Heritage, Region-Building, and the Future of the Altes Land

A local group of citizens, the Association for the Recognition of the Altes Land as UNESCO World Heritage e.V.” (Verein 2009), has been working since the beginning of this millennium to protect the historic landscape. At the beginning, its goal was to nominate the Holler Colony to UNESCO as a candidate for the World Heritage List. The group met local resistance, in particular, from farmers who feared the status would bring new restrictions. They pointed out their bad experience with environmental protection regulations, especially Natura 2000, a Europe-wide conservation network. (European Commission 2000b) The citizens’ association had to become much more professional and enduring, capitalizing on growing awareness of UNESCO World Heritage and its status as an income source for many municipalities and state governments. The people from the Altes Land appropriated the idea that sustainable economic progress can also foster sustainable protection of their heritage. The association became expert in many planning issues and political debates, even as the concept of World Heritage itself evolved into a vehicle for regional development.

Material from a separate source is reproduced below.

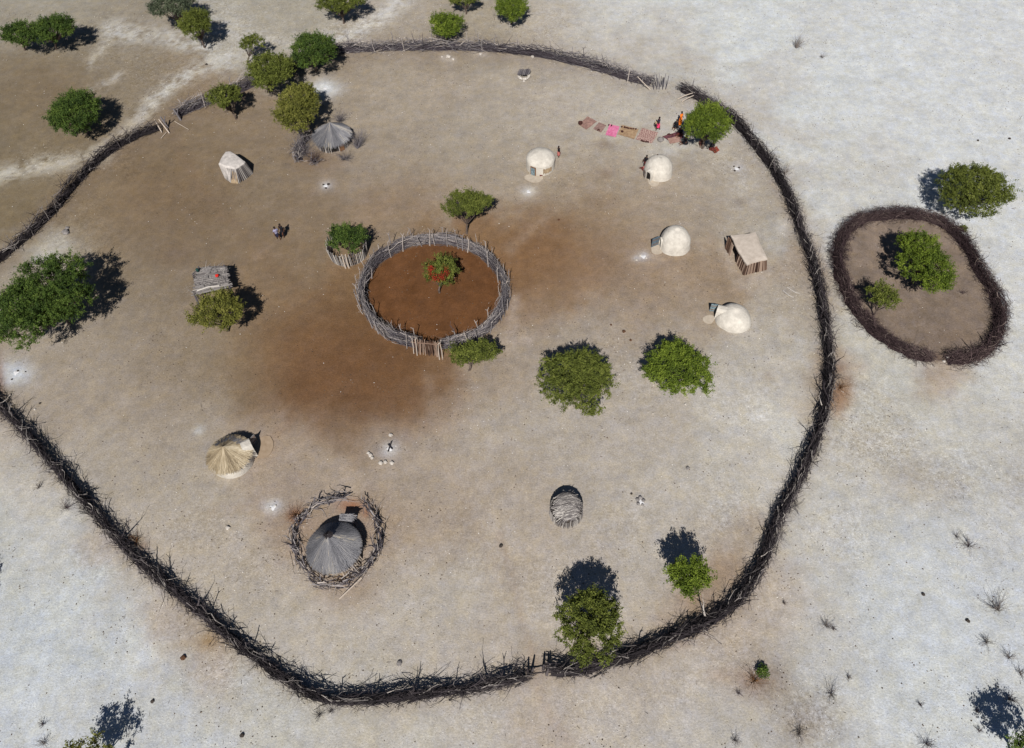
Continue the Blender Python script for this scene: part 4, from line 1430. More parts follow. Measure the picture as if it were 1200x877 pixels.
mb.build('plaster_wall', M['clay_grey'], h)
mb = MB()
for k in range(4, 11):
    for j in range(4):
        t = j / 4
        b = bw_[k].lerp(bw_[(k + 1) % n], t) - cen
        tp = tw_[k].lerp(tw_[(k + 1) % n], t) - cen
        tp.z -= .05
        mb.tube([b + Vector((rnd.uniform(-.05, .05), 0, 0)), tp], [.06, .045], 5, rnd.uniform(.0, .85))
mb.build('bare_poles', M['sticks_grey'], h)
mb = MB()
b1, b2 = bw_[9] - cen, bw_[10] - cen
t1, t2 = tw_[9] - cen, tw_[10] - cen
mb.add([b1.lerp(b2, .1) * 1.05, b1.lerp(b2, .9) * 1.05, t1.lerp(t2, .8) * 1.05 - Vector((0, 0, .35)), t1.lerp(t2, .2) * 1.05 - Vector((0, 0, .45))], [(0, 1, 2, 3)])
mb.build('plaster_patch', M['clay_patch'], h)


def thatch_cone(mb, r, z0, z1, n, rnd, off=(0, 0), layers=3, jag=.12, tone=(.2, .9), radius=.018, dark_top=0, power=1.0, drift=.1):
    """overlapping straw laid down a cone from apex (off,z1) to the eave"""
    for L in range(layers):
        f0 = L / layers
        f1 = min(1.0, (L + 1.5) / layers)
        cnt = int(n * (f1 ** .9))
        for k in range(cnt):
            a = rnd.uniform(0, 6.2832)
            j = rnd.uniform(-jag, jag * .5)
            fe_ = f1 + j if L < layers - 1 else 1 + j * .6
            ft = max(0.0, f0 + rnd.uniform(-.05, .12))

            def pt(f, lift):
                zz = z1 + (z0 - z1) * f ** power
                return Vector((off[0] * (1 - f) + math.cos(a) * r * f, off[1] * (1 - f) + math.sin(a) * r * f, zz + lift))
            lift = .02 + .03 * (layers - L) / layers + rnd.uniform(0, .03)
            mb.tube([pt(ft, lift + .02), pt((ft + fe_) / 2, lift + .01), pt(fe_, lift)], [radius * .8, radius * 1.3, radius * .6], 3, min(1, max(0, rnd.gauss((tone[0] + tone[1]) / 2 + drift * (math.sin(a * 3 + 1) + .7 * math.sin(a * 7) + .5 * math.sin(a * 2 + L)), (tone[1] - tone[0]) / 4.5))), cap=False)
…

Today, the World Heritage nomination goal plays an important role in the local discussion of how to develop the Altes Land into a living area marked by high quality and prospects. Therefore, the goal is part of a new landscape plan (Samtgemeinde Lühe 2017). The farmers are correct that protection status would impose some limitations or even obligations on them, for example, requiring them to keep historic ditches intact. On the other hand, they could realize that it could help safeguard the Altes Lands as a high-quality agricultural production region and as a tourist destination (tourism is the second largest income sector in the region).

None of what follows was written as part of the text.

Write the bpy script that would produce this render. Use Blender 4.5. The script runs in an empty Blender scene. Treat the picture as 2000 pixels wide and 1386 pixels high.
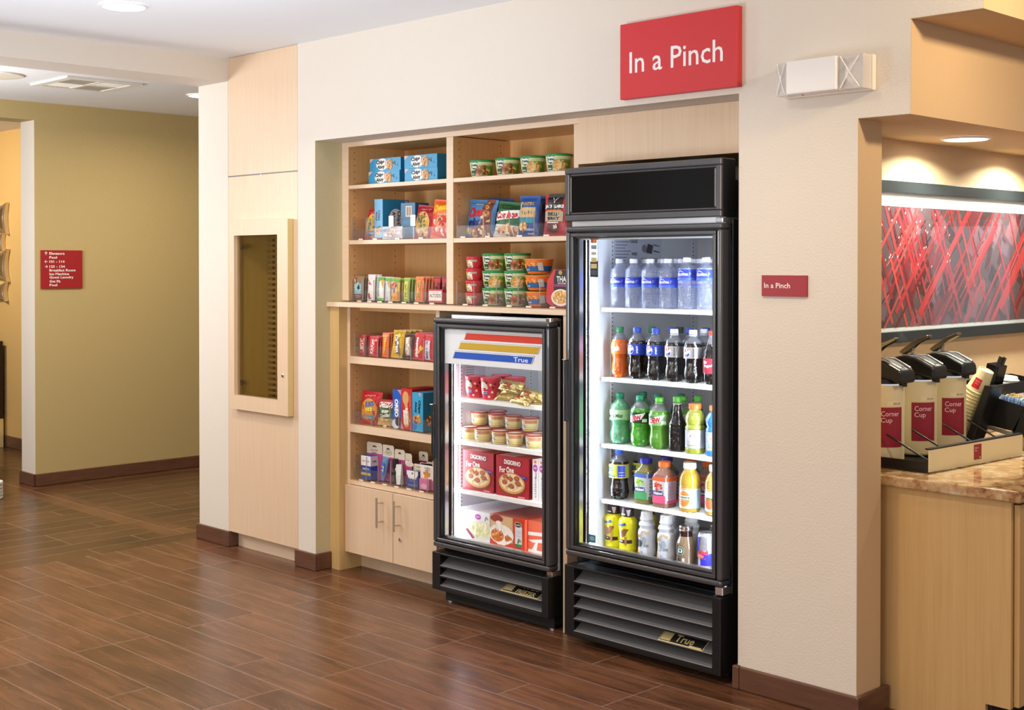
import bpy, math, random
from mathutils import Matrix, Vector
random.seed(7)
C = bpy.context.scene.collection
PI = math.pi
# ------------------------------------------------------------------ camera
cam = bpy.data.cameras.new('camera'); cam_o = bpy.data.objects.new('camera', cam); C.objects.link(cam_o)
cam.sensor_width = 36.0; cam.lens = 46.27; cam.shift_y = -0.07465; cam.clip_end = 60
cam_o.location = (3.5226, -3.8203, 1.5)
cam_o.rotation_euler = (PI/2-0.0113, 0, 0.7929)
bpy.context.scene.camera = cam_o
# ------------------------------------------------------------------ exposure and world
vs = bpy.context.scene.view_settings
vs.view_transform = 'Standard'; vs.look = 'None'; vs.gamma = 1.0; vs.use_curve_mapping = False
vs.exposure = 0.08
W = bpy.data.worlds.new('world'); bpy.context.scene.world = W; W.use_nodes = True
bg = W.node_tree.nodes['Background']; bg.inputs[0].default_value = (.98, .97, 1.0, 1); bg.inputs[1].default_value = 0.62
# ------------------------------------------------------------------ lights
def area(name, loc, target, size, power, col=(1,1,1), shape='DISK', spread=PI, size_y=None):
    l = bpy.data.lights.new(name, 'AREA'); l.shape = shape; l.size = size; l.energy = power; l.color = col; l.spread = spread
    if size_y: l.size_y = size_y
    o = bpy.data.objects.new(name, l); C.objects.link(o); o.location = loc
    d = Vector(target)-Vector(loc); o.rotation_euler = d.to_track_quat('-Z', 'Y').to_euler()
    return o
area('strobe_hall_side', (-3.85,-2.3,1.72), (-1.2,0.2,1.3), 0.75, 18, (0.90,0.94,1.0))
area('bounced_strobe', (-.55,-2.5,1.25), (-.80,-1.5,2.58), .8, 29, (0.82,0.91,1.0), spread=2.4)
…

The local reflection and participation process that the Association has fostered over the last 15 years fits very well with the whole concept of the World Heritage Convention. In some ways, this road to World Heritage is more important than the status itself. Indeed, the citizens’ initiative uses the World Heritage goal to work for a common future of the region.

The association members have organized many campaigns to raise local, regional, and global awareness of the history of the region and the unique historic cultural landscape that is a Holler colony. It organized several national and international symposia and exhibitions for locals and visitors as well as the national and international scientific community. Although not without encountering difficulties and negotiating continuous discussions, the association succeeded in getting farmers, municipalities, tourist organizations, and the general public behind the common goal.

In addition, and even more importantly, the Association has become a focal point for local development and protection planning in general. They were a driving force and competence center in developing the Altländer Charta (Samtgemeinde Lühe et al. 2011a), which sets out a central guiding principle (Leitbild, Samtgemeinde Lühe et al. 2011b) for tourism, planning, and economic development for the historical Holler colony heritage of the Altes Land. It sets out guidelines for local people and decision makers on how to engage with the region; it also describes the history, characteristics, and current status of the landscape. Similarly, it published a building guide (Baufibel), focusing on the protection of built heritage (Figs. 8 and 9). Most largely, it sets up a participatory process in which citizens and policymakers came up with a regional development plan, the first for the region. The Centre for Research on Holler colonies, founded in 2012, coordinates further participatory processes, enabling locals to base their positions and arguments based on sound knowledge.

Fig. 8
figure 8

Photograph Kruse (2008); released under a Creative Commons Attribution-NonCommercial-NoDerivatives 4.0 International License

Traditional Altländer houses possess a high degree of authenticity.

Fig. 9
figure 9

Photograph Kruse (2008); released under a Creative Commons Attribution-NonCommercial-NoDerivatives 4.0 International License

Typical Altländer Farm, with residence in front, outbuildings and later storage facilities behind. In the foreground is the Brautpforte (bride’s door) which the family traditionally only used for either weddings or funerals. The building structure follows the long stripe land clusters.

The nomination to World Heritage remains in the air—it was not included in the renewed 2014 German Tentative List but rescheduled with the demand for further specifications. But the Association has achieved many successes. Cooperation with Holler colonies in other European countries is ongoing, and signs are everywhere that awareness of the fact of being a Holler Colony is stimulating regional development. In 2016, the Association was recognized at the international level: it was nominated for the European Union Prize for Cultural Heritage/Europa Nostra Awards 2017.

Conclusion

The Holler colonization produced clear, regional distinctive cultural landscapes across Europe, dominated by the presence of water as a land-shaping factor; in turn, water must be constantly managed in them in order to maintain agricultural space. In the Altes Land, the large-scale container ships that sail down the Elbe to the sea loom in impressive contrast with the small parceled landscape dominated by apple trees. Both, the immaterial heritage of the shaping as well as their ongoing maintenance, make this landscapes a recognizable and unique heritage found all over Europe. Together, they help the people who live in the region to maintain their specific history and identity, and construct a sustainable future.

These elements are of course under pressure from modern-day developments, including the need to keep the rivers navigable and national as well as European Union regulation of agriculture. Modern European norms often defy the European past and historical identity, which we need in order to define ourselves. Defining the Holler colonies as cultural heritage may be the only way to safeguard the important ongoing dynamics that created and maintain these unique cultural landscapes.

The Holler colonization is living evidence that migration and cultural exchange can be driving forces in social and economic development. It also shows the resilience of traditional landscape concepts to changes imposed from outside (Janssen et al. 2017). In this respect, the colonies may well be a source of best practices for addressing climate change.

Today, the historical consciousness of the Holler Colonies landscape is growing. More and more locals in Altes Land, including farmers, understand the significance and also the market value of keeping the historic ensembles intact. This awareness does not stop at the maintenance of houses and farms but includes also the fields and ditches as well as traditions and techniques. In line with its European past, this common heritage will be made accessible more widely as part of the Hollerweg, a European cycling route that will start in the Altes Land and connect different Holler Colonies in Poland and the Netherlands. The Hollerweg itself will be part of the Cultural Route program of the Council of Europe (Council of Europe 1987). Awareness of the historic importance of the Altes Land offers the Europeans the opportunity to not only build on heritage and to find new responses to development pressures but also to secure legal protection for the cultural and physical landscape (Hofmeister 2009).